The problem with this is that it contradicts some of our recent work. Perhaps ‘contradicts’ isn’t the right word but given our tendency to be early- often significantly early- on trend changes we thought we would at least make an attempt to explain how this might impact our thesis.

Our view has been that the defensive stocks would outperform until the markets make a ‘cyclical pivot’. The pivot would include falling bond prices and rising interest rates as well as strength in economically sensitive asset prices. Fair enough.

The issue isn’t whether a pivot will occur but rather when it will show up. If we take the post-1995 example literally the argument may well be that this will not take place for another… two years.

Below is a chart of the TBond futures and the ratio between copper futures and the TBond futures from 2010 to the present day. Below is the same comparison from 1994 into 1998.

If we can line up the dollar in 1995 with the dollar in 2011 then the same might be true for the bond market. If the trend began around the start of 1995 in response to rising bonds and falling copper prices then the same thing could be true for the first quarter of 2011.

The point? Following the start of the trend in 1995 the cyclical pivot was not reached until the autumn of 1998 and that lines up with something closer to the end of 2014.

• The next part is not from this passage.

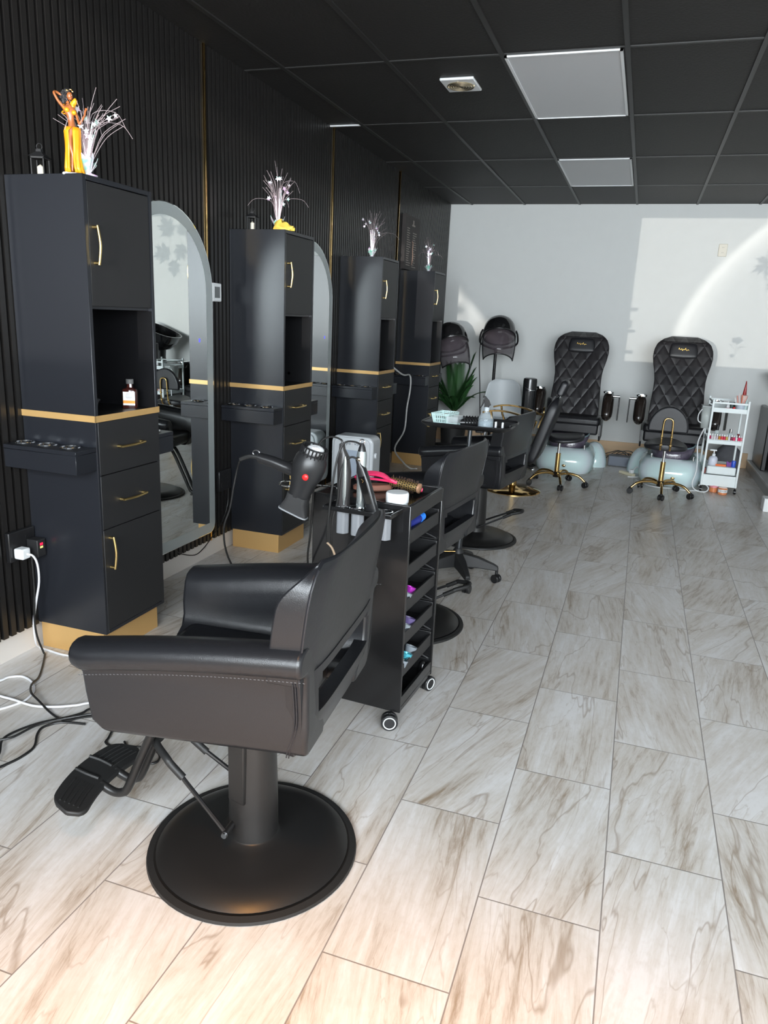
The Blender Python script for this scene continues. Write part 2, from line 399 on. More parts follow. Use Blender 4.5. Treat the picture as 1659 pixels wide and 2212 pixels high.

Below is a chart of Microsoft and Intel from 1994- 2000 scaled in semi-log. Notice that the trend began in 1995 so much of what happened through the Nasdaq’s ‘bubble’ in 1999 was late-cycle ‘catch up’ by related sectors. In other words the basic trend began in 1995 and continued until virtually everything related to tech and telecom went parabolic. The final stage went with rising interest rates over the cycle’s final 15 to 18 months.